Heaven help my daughter. I grip the wheel a bit more tightly and ponder the best response to her outburst. A verse that has been pivotal to helping me tame the competition beast has been Colossians 3:22 "Whatever you do, work at it with all your heart, as working for the Lord, not for men." I wholeheartedly believe that in every endeavor we should try our best, but for me, proving I'm trying my best has often been outshining the other participants.

As I've meditated on this, I've come to the conclusion that there is nothing wrong with healthy competition when it forces us to try our best and work our hardest. Where it goes awry is when you are standing at your child's little league game yelling at the coach because your child is still on the bench or lighting into a referee, while your 4-year-old chases butterflies in the outfield. (I have NEVER done either, by the way!) It goes awry, when like everything else in life, the focus is on me, self, I, and not on Christ and competing in a way that brings Him glory.

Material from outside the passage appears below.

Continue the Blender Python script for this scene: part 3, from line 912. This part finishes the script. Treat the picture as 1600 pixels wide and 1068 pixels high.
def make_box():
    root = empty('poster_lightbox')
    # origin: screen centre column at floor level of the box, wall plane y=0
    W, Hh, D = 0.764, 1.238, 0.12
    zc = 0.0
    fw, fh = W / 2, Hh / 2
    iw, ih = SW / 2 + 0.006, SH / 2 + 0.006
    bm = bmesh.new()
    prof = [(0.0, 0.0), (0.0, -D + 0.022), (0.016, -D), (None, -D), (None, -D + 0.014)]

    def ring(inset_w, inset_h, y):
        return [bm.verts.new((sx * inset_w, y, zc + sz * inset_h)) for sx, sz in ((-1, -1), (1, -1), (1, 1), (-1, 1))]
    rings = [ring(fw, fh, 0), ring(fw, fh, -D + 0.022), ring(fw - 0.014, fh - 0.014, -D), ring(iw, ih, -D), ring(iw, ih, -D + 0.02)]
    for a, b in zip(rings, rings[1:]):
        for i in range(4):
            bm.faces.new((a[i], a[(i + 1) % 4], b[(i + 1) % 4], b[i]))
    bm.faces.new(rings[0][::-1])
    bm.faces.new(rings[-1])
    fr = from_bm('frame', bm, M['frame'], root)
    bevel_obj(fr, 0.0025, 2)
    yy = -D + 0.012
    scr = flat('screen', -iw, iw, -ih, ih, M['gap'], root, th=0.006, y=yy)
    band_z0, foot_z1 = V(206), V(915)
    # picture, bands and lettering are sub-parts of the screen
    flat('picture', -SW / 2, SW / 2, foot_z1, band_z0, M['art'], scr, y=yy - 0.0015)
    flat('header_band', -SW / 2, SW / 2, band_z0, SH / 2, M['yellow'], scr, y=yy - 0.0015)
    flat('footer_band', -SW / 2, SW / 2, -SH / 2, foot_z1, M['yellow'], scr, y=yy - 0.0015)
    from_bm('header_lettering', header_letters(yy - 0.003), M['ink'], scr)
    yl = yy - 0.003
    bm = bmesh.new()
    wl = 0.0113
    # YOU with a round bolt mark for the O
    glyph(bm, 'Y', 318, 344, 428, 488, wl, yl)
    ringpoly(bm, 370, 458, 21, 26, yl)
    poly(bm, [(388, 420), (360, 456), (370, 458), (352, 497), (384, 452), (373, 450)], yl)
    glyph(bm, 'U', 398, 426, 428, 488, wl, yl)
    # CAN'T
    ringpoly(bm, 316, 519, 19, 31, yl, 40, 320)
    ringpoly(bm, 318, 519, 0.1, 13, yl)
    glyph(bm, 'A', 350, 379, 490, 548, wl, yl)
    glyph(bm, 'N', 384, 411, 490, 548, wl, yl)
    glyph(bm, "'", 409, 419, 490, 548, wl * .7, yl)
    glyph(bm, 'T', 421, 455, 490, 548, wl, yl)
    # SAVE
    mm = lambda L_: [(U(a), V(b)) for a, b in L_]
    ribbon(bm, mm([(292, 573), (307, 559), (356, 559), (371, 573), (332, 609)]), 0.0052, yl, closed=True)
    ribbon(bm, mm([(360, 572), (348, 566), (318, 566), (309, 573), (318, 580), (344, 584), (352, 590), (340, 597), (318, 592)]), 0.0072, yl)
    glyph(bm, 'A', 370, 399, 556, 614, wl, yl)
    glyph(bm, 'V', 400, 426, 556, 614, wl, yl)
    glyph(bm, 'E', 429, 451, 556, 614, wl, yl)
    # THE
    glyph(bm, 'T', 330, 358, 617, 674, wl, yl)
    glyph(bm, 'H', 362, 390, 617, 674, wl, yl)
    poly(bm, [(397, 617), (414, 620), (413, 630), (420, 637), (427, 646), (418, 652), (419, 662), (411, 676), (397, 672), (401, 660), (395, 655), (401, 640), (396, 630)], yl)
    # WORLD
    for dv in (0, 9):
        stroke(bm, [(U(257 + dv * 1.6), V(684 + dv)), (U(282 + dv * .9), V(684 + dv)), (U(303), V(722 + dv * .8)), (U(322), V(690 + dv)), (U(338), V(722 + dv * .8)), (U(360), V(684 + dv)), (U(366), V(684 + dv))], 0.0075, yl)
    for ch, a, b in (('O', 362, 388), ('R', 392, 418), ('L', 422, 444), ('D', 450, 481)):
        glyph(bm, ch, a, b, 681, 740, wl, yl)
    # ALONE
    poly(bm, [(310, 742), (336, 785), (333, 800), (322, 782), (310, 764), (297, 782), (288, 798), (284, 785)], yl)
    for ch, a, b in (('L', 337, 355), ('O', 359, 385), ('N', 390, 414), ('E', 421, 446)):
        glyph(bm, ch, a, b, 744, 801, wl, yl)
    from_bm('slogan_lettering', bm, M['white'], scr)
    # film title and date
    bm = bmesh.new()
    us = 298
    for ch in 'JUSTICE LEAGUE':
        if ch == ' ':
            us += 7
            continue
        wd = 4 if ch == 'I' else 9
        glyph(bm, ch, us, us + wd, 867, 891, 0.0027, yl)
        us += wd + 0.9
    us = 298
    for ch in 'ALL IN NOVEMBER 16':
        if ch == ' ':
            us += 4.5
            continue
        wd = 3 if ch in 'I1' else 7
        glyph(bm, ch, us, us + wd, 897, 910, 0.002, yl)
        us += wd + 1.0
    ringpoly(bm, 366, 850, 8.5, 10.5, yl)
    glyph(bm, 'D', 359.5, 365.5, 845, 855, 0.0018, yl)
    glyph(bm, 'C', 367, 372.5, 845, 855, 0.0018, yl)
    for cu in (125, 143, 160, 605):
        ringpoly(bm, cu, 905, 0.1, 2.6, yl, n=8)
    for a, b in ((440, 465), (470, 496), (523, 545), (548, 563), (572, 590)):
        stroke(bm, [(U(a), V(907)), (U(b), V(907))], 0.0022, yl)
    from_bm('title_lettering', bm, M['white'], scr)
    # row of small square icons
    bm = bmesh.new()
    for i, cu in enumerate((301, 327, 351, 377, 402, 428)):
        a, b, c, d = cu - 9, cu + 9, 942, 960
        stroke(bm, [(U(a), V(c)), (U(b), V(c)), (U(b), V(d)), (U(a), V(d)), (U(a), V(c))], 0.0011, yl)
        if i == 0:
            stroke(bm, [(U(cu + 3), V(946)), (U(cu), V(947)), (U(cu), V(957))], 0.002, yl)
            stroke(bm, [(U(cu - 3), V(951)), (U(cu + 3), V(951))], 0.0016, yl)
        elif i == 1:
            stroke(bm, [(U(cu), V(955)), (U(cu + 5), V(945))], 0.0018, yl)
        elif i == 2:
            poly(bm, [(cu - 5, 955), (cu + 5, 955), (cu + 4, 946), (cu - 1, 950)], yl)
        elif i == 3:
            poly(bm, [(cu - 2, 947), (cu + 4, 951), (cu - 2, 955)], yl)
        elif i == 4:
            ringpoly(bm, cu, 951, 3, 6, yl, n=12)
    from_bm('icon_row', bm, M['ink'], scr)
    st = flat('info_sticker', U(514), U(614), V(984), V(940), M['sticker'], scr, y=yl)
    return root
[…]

I realize that it has taken me over 30 years to come to that understanding and thirty seconds in carpool line will not be long enough to explain it to A, so I turn around, smile, and say, "Punky, I understand what you are saying, but the Easter egg hunt is a chance to have fun with your friends. It isn't about finding the most eggs or winning. It's sharing that fun with people you like." I say it and I finally believe it... A, clearly not convinced, crinkles her nose in dismay and grumbles as she gets out of the car. "I love you!" I shout as she walks away.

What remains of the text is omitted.